A lot of people expect widgets like this one to auto-magically work,
and somehow don't understand that *they* need to make sure there is a
source of information. Is ACPI module loaded? Is battery info exposed
in the same place that widget expects by default? You need to answer
those questions before loading the widget and sending me "bug"
reports.
Vicious modules can be resued for other objects, like awful tooltips
or naughty notifications. We call a module directly and manipulate the
result until we have some nice output to display. For example, a wifi
widget could be a progressbar with the signal level, but on mouse
enter a tooltip is created with ssid/mode/channel information.

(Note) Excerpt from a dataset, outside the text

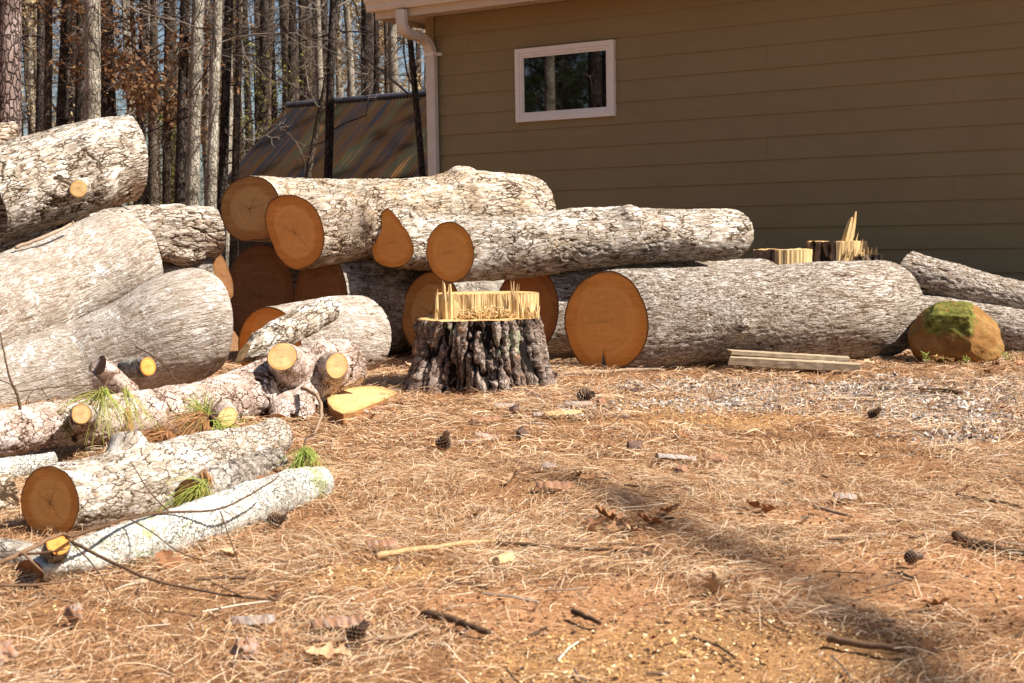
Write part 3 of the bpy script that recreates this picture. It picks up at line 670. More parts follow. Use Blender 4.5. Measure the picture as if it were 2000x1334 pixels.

If a channel is muted we return 0. Something like "Muted" would be
nice, but lets not break progressbars. If it doesn't concern you, then
return what ever you want...
We still stick to ACPI thermal zones because they are most commonly
exposed (with proper ACPI modules loaded). But if you can find another
source of temperature exposed trough /sys use it. Current code should
match a lot of sources, but in some cases you will want to modify it a
bit, add a dot, or limit to two numbers (except when the value is
100+, you don't want to miss the fact your CPU is melting).
It also won't break anymore when voltage support is missing since it
happens so often. But there are no handlers for the frequency or
governors - if you don't have those what the hell are you doing with
this widget anyway?
Widget now uses the Gmail unread tag to get a list of all unread
messages, not only the Inbox. The auth argument was removed, and login
information should now be placed directly in the widget (and file made
read-only by user) until a safer storage is introduced.
By default only local file systems are included now. In case a mounted
NFS share dissapears from the network the widget would be left hanging
there and has the potential to block everything else (including
awesome it self). File system widget now takes an optional argument
which, if true, will include remote file systems.